Biraz tehlikeli bir oyun olmasına karşın, Uzun eşek oyunu Erzurum'da nesillerdir, erkek çocuk ve yetişkin erkekler tarafından oynanan, en popüler oyunlardan biridir. Açık havada grup şeklinde oynanır. Genelde kur'a ile en az dört kişiden oluşan iki takım kurulur. Oyuncular iki gruba ayrıldıktan sonra hangi grubun yatacağına, hangi grubun atlayacağına kur'a çekilerek karar verilir. Yatacak takımda duvara veya ağaca yaslanacak oyuncuya yastık adı verilir. Diğer oyuncular yastığın önüne dizilir. İlk baştaki oyuncu eğilerek kafasını yastığa dayar ve arkasındakiler de bir öncekinin bacaklarından tutarak eğilir. Atlayanlar atlarken ‘uzun eşşek gaba gaba döşşek’ diye bağırır ve eşeğin üzerine binildiği anda, kural gereği kıpırdayamazlar. Atladıkları gibi kalmak zorunda olan oyunculardan birisi, kıpırdadığı, yerleştiği veya tutunduğu anda takım yenilmiş sayılır. Eşek çökerse atlayan grup tekrar atlar, atlayanlardan biri yere değerse yatan grup atlama hakkı kazanır. Eğer tüm grup elemanları başarılı bir şekilde eşeğe binerse, atlayanların en önündeki kişi ‘tek mi çift mi’ deyip parmaklarıyla 1 veya 2 gösterir ve eşeğin en arkadaki oyuncusu tahmin eder. Bilirse atlama hakkı el değiştirir. Bilemezse galip takım atlamaya devam eder.

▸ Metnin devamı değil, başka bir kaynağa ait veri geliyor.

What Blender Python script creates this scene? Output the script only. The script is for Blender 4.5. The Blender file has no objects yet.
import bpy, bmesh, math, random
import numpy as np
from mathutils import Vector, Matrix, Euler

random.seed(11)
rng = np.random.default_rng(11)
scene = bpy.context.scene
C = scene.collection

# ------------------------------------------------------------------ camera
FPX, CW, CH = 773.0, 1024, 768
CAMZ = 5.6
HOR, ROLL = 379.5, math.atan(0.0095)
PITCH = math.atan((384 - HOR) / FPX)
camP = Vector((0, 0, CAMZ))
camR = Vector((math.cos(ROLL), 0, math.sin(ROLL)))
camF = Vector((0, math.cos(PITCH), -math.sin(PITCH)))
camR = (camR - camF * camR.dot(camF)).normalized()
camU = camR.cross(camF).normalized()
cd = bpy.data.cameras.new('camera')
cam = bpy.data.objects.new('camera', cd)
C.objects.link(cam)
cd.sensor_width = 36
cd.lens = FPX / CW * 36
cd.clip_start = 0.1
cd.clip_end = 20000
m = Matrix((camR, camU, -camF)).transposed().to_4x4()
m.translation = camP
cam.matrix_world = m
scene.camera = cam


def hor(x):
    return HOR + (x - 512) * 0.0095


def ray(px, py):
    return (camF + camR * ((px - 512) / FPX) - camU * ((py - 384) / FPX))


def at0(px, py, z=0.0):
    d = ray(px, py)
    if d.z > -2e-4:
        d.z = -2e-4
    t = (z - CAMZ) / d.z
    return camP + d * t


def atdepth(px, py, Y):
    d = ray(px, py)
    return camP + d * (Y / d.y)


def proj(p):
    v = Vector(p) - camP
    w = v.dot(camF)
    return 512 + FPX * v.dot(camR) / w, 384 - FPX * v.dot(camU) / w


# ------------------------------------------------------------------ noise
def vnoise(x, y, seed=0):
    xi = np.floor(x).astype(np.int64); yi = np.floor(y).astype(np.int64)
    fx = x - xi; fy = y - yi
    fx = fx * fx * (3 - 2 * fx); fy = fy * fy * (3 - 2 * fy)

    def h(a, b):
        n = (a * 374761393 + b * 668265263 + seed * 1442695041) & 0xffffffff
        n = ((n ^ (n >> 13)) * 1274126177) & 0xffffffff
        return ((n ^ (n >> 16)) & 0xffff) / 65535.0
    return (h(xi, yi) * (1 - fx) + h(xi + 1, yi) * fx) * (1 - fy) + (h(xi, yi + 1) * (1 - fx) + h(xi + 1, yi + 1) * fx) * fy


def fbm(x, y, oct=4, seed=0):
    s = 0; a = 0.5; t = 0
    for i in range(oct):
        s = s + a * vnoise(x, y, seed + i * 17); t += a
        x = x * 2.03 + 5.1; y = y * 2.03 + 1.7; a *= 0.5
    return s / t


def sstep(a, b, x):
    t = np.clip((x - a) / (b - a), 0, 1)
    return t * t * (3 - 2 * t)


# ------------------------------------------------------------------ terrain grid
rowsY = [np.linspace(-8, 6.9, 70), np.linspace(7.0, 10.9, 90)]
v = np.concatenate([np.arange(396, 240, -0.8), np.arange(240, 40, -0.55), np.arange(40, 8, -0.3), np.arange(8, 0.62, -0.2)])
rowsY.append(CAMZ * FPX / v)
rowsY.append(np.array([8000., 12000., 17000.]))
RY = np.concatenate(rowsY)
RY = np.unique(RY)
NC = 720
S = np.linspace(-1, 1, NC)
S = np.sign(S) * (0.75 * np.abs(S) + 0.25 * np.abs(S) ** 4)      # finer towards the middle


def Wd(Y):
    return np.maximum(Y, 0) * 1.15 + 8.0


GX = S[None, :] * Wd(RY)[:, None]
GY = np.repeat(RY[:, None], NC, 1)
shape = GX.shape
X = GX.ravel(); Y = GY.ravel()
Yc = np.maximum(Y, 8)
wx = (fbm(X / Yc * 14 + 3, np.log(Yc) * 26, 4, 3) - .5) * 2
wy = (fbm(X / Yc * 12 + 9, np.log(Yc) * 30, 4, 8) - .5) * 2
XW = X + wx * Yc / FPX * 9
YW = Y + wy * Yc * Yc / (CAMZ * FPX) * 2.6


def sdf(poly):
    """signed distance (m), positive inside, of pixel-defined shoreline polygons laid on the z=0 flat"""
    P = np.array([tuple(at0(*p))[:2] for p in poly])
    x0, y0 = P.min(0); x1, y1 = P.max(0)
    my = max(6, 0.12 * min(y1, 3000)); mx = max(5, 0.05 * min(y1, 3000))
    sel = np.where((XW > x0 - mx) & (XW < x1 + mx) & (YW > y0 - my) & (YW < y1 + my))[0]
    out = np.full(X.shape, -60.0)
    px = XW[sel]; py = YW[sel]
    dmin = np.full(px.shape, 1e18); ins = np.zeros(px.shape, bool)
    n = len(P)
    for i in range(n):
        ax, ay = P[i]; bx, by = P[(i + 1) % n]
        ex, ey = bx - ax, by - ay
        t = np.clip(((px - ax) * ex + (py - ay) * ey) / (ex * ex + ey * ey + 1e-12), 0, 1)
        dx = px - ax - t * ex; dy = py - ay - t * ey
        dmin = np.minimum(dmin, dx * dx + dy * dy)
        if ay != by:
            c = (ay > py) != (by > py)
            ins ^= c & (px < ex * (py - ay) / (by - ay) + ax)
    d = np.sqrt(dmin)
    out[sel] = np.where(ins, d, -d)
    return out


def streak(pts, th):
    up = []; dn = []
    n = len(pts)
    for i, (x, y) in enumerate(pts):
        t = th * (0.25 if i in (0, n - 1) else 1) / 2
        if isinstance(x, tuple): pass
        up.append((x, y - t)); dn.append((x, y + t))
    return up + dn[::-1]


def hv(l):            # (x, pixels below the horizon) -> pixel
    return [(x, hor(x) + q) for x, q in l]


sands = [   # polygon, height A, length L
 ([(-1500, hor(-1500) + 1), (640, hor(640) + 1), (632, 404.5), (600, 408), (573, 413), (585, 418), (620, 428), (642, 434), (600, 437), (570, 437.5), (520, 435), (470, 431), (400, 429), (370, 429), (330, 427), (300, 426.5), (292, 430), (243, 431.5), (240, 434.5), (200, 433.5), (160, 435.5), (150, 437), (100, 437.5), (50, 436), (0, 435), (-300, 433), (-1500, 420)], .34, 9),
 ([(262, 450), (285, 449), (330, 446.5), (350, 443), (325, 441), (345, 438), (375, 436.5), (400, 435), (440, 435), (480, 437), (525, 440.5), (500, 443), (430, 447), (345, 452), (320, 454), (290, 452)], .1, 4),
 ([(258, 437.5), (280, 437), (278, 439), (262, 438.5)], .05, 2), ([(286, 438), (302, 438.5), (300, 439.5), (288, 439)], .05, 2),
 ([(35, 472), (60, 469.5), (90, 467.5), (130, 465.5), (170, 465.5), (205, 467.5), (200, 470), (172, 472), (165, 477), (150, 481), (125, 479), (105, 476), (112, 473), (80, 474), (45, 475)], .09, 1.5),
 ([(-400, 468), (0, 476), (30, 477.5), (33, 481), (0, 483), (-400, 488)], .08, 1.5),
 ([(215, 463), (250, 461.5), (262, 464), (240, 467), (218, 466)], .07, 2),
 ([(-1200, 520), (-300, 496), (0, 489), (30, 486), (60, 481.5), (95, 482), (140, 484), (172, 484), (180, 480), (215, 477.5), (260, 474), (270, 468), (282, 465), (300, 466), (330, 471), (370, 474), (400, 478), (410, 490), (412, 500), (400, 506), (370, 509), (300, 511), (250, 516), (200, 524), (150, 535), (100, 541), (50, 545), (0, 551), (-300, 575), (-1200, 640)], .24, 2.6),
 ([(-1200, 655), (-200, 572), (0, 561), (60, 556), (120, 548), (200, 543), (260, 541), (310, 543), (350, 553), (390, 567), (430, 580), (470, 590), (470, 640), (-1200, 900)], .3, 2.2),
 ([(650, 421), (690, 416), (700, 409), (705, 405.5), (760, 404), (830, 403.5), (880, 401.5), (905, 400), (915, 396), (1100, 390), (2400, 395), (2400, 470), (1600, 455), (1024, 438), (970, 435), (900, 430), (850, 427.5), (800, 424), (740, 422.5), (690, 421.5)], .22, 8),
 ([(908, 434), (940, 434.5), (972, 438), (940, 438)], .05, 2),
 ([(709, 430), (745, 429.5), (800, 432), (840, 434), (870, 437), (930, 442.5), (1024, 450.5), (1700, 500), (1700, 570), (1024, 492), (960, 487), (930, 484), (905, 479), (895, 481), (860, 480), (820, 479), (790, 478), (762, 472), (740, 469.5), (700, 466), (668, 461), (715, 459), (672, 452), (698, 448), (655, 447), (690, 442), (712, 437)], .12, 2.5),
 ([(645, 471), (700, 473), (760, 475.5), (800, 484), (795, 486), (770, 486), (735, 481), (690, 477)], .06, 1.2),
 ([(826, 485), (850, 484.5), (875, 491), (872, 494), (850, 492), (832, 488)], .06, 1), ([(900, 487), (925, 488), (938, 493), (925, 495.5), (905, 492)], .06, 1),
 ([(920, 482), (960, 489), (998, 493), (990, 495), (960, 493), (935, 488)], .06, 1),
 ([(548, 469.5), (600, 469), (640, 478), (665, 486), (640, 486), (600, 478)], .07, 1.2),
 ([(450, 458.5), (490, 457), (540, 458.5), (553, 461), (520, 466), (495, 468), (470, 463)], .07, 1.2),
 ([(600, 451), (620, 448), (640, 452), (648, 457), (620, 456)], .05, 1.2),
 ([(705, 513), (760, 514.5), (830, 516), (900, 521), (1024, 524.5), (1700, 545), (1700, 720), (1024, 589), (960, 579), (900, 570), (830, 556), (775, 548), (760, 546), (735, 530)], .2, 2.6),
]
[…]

Genelde oyuncuların yaşı büyüdükçe oyunda sertleşir, atlamalar sert ve darbeli olur.
Genellikle düğünlerde oynanan ayı oyununda bostancı, köpek, ayı, eşek ve yardımcı kılığına giren kişiler oynar. Bostancı, dünürcülerin şapkalarını alıp bunları kavun, karpuz, mısır, salatalık gibi bostan ürünleri kabul ederek yere dizer. Köpeğine bostancı teslim eder ve iyi korunmasını ister. Kendisi bir köşede yatar, uyur. Bostancı uykudayken ayı gelir, bostandaki sebzeleri yer. Köpek, havlayarak bostancıyı uyandırır. Fakat zamanında uyandırmadığı için sahibi tarafından dövülür. Bostancı, köpeği ile birlikte ikinci kez ayıyı beklemeye koyulur. Bu kez ayı gelince köpek hemen havlamaya başlar.
Bostancı uyanır, köpeğin ve diğer yardımcıların katkılarıyla ayıyı yakalar. Yakalanan ayı dövülerek öldürülür, sonra eşeğin sırtına konularak köy meydanına götürülüp derisi yüzülür. Deri, açık artırmayla satışa sunulur. En çok parayı veren düğün sahibi deriyi satın alır. Oyuncular, düğün, sahibinden aldıkları parayı daha sonra aralarında paylaşırlar.
Yalnızca kadınlar arasında oynanan Cüce oyununda, bir genç kızın başına kalbur konularak elleri başının üstünde birleştirilir. Entarisi yukarıya toplanarak ellerini ve başını kapatacak biçimde bağlanır. Göğüs altından itibaren karın kısmı açık bırakılarak bel seviyesinde bir etek giydirilir. Kalçalarına uzun bir değnek bağlanır. İki yanda iki kol görevi yapan bu değneğe gömlek giydirilir. Göbeği burun olacak şekilde kızın karnına bir insan yüzü çizilir. Kız, bu kıyafetiyle ortaya gelir. Diğer kadınlar teneke çalarak türkü söylerler. Genç kız, hareketli türkünün ritmine uyarak oynamaya başlar. Böylece güler, eğlenirler.